Rishi Sunak has told the Conservative Party conference that British politics are ‘broken.’ That will make it more difficult for his party to resist changes in the way we do politics – constitutional reform, as we nerds put it.
It was the Conservatives that broke British politics, of course – or rather, populists inside and outside the party, cheered on by right-wing media (and American and Russian encouragement and funding) that swept aside established conventions on political behaviour and governmental restraint.
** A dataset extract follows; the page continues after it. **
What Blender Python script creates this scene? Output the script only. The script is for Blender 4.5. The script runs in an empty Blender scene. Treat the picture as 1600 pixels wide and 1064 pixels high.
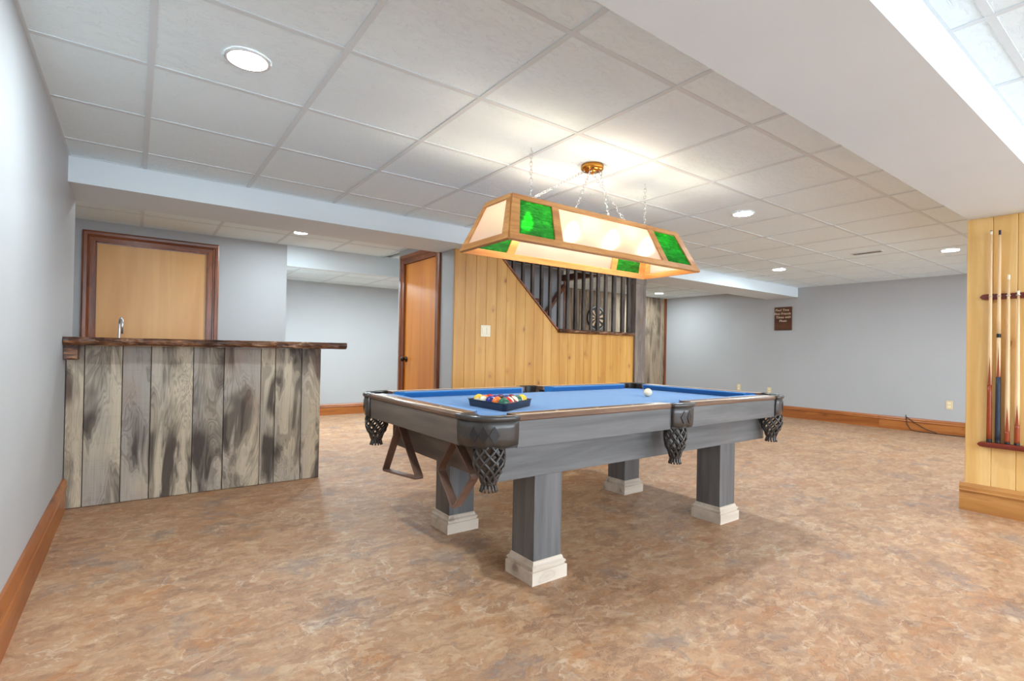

A major new report on political reform, jointly published by the Institute for Government and the Bennett Institute for Public Policy in Cambridge, notes the breakdown of constraints on executive behaviour, attacks on judges and the rule of law, attempts to bypass parliamentary scrutiny and the steady erosion of local government that has characterised the past eight years.
Four prime ministers since 2015, seven chancellors of the exchequer, nine secretaries of state for education – constant ministerial churn, changes in policy announced without much preparation or consultation and then reversed by the minister’s successor. This single-party government has given Britain an object lesson in incompetent government.
The Conservative conference demonstrated how ungovernable the Conservative Party has become. Liz Truss peddled her free market nonsense to a packed fringe meeting. Ministers attacked policies that no-one had yet put forward. Danny Kruger, representing the American-influenced evangelical right wing, channelled conspiracy theories about the threat that climate change efforts were intended to bring ‘world government’. Nigel Farage swanned round the conference, wearing his GB News pass: not a delegate, but a highly visible presence, benefitting like other right-wing populists from generous GB News funding.
Keir Starmer in his Labour conference speech almost echoed the prime minister. ‘Our politics feels broken’, he declared; ‘we must win the war against the hoarders in Westminster, give power back and put communities in control.’ But beyond a reference to strengthening local government, he has said nothing specific about political reform beyond making it clear that he is opposed to changing the voting system. He gives every impression that he intends to govern within the same centralised, executive-dominated structure the Conservatives have used and abused, with only minor adjustments to improve relations with the UK’s three devolved governments.